▶ REQUIREMENT:
Bring together all lines of the material below that contain the string "from".

▶ MATERIAL:
------------
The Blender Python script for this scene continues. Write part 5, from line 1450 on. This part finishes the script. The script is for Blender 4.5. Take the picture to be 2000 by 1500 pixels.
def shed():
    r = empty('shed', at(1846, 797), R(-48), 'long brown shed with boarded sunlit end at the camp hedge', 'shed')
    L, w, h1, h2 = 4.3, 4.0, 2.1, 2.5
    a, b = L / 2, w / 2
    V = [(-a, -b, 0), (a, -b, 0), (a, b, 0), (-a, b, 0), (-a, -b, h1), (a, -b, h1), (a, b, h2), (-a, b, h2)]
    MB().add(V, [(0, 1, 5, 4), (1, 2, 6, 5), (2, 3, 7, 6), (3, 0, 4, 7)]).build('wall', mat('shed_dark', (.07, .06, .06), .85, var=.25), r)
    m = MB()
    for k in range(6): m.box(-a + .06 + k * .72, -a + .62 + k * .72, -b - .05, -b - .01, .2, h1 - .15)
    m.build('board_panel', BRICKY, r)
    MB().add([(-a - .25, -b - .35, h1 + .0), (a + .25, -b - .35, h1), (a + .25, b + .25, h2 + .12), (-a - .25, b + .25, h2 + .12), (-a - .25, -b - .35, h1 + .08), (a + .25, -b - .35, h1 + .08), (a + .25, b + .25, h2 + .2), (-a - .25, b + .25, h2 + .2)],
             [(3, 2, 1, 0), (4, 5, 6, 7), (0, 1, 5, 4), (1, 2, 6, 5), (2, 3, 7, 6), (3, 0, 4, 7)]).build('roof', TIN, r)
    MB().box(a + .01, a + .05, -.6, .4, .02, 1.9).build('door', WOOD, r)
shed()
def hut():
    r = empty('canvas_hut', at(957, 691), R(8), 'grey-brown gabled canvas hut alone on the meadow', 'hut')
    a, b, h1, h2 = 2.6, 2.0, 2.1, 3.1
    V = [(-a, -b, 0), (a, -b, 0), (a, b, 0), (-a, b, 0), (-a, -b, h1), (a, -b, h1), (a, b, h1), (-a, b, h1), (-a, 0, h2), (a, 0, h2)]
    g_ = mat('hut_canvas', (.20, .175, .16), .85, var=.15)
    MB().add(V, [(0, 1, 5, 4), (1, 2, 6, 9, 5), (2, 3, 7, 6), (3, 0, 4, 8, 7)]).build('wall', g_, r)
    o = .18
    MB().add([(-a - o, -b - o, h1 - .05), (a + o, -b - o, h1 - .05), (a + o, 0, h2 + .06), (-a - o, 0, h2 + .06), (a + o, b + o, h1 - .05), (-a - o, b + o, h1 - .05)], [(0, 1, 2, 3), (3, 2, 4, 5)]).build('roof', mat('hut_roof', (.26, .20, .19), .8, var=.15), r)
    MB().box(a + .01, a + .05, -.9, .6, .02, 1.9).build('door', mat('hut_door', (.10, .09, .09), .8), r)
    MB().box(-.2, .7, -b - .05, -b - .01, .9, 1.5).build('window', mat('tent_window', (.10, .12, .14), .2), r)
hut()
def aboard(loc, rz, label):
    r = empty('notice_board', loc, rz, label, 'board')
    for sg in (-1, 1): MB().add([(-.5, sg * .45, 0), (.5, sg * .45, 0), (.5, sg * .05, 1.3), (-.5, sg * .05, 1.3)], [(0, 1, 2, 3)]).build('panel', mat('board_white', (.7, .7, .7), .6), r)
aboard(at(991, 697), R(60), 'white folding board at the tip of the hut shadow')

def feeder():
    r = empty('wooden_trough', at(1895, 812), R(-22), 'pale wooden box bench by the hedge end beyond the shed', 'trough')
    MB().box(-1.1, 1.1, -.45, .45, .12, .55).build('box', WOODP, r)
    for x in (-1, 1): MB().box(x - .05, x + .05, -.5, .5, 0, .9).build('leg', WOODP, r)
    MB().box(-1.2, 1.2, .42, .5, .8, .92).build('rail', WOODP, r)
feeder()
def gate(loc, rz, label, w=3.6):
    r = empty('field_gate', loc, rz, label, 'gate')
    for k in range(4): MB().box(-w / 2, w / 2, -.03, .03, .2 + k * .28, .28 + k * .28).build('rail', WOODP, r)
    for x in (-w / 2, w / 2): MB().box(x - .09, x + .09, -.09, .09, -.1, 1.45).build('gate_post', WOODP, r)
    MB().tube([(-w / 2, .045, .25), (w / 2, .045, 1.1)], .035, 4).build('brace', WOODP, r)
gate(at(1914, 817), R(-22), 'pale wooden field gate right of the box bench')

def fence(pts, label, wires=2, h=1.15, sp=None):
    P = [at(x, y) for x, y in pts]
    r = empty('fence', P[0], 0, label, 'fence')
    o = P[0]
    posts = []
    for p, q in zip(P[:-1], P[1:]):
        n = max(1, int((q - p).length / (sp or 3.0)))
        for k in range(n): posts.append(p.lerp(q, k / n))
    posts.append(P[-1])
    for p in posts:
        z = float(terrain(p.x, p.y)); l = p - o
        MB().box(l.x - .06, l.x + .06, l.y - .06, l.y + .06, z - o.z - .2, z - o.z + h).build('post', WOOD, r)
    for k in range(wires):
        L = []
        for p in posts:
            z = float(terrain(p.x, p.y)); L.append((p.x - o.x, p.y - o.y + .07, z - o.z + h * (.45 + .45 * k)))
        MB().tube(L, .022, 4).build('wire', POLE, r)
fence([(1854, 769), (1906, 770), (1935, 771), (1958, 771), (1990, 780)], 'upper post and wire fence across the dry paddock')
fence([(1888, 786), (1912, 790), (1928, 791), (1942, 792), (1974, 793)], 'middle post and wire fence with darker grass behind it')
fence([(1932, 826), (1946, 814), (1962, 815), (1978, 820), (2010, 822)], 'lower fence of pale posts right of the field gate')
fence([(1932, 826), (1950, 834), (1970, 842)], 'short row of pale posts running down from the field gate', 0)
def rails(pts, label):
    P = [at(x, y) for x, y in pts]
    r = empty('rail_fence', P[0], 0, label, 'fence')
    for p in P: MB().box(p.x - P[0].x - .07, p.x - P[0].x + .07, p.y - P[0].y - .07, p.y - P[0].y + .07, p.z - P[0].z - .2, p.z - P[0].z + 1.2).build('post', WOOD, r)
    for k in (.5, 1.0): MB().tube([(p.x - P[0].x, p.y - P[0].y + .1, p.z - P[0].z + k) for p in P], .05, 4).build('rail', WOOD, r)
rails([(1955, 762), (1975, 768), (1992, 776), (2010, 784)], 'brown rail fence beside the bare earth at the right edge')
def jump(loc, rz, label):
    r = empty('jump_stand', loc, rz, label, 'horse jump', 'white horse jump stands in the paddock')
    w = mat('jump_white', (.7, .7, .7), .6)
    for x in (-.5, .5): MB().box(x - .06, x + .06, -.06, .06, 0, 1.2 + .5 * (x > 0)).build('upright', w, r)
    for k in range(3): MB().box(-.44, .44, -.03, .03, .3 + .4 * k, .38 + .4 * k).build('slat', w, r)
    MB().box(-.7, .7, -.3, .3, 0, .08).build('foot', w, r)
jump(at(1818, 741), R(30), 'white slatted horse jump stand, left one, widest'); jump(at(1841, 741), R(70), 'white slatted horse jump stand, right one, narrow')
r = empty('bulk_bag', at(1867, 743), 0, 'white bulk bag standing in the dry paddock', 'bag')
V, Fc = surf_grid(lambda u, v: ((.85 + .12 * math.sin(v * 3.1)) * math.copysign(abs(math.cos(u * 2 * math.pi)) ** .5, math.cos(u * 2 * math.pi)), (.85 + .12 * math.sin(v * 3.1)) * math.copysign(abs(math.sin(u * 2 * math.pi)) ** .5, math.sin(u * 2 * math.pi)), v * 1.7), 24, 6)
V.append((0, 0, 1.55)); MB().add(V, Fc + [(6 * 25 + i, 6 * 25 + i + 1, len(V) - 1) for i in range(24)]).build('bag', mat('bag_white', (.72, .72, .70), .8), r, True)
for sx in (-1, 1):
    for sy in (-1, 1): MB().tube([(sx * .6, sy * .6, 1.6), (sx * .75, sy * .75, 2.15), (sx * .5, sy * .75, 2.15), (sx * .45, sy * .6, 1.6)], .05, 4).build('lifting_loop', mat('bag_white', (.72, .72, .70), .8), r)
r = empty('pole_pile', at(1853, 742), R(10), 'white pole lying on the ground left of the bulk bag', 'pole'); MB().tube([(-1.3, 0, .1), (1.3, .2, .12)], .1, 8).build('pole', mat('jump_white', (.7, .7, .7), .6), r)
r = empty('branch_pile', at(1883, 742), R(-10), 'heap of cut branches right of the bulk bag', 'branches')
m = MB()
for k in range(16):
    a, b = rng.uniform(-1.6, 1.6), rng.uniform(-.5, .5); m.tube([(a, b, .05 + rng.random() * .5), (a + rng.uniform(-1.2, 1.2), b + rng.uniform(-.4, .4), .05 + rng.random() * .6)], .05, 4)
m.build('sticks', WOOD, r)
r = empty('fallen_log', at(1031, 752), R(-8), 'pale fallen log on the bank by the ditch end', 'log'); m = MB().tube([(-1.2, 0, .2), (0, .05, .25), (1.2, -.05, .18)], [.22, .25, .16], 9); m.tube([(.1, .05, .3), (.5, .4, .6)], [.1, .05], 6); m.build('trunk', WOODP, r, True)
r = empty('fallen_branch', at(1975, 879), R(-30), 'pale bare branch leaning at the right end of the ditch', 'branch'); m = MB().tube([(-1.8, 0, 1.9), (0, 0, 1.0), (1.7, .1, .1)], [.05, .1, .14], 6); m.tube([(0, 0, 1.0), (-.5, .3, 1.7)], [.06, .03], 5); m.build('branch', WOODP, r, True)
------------
▶ SOLUTION TO THE PROBLEM:
The Blender Python script for this scene continues. Write part 5, from line 1450 on. This part finishes the script. The script is for Blender 4.5. Take the picture to be 2000 by 1500 pixels.
fence([(1932, 826), (1950, 834), (1970, 842)], 'short row of pale posts running down from the field gate', 0)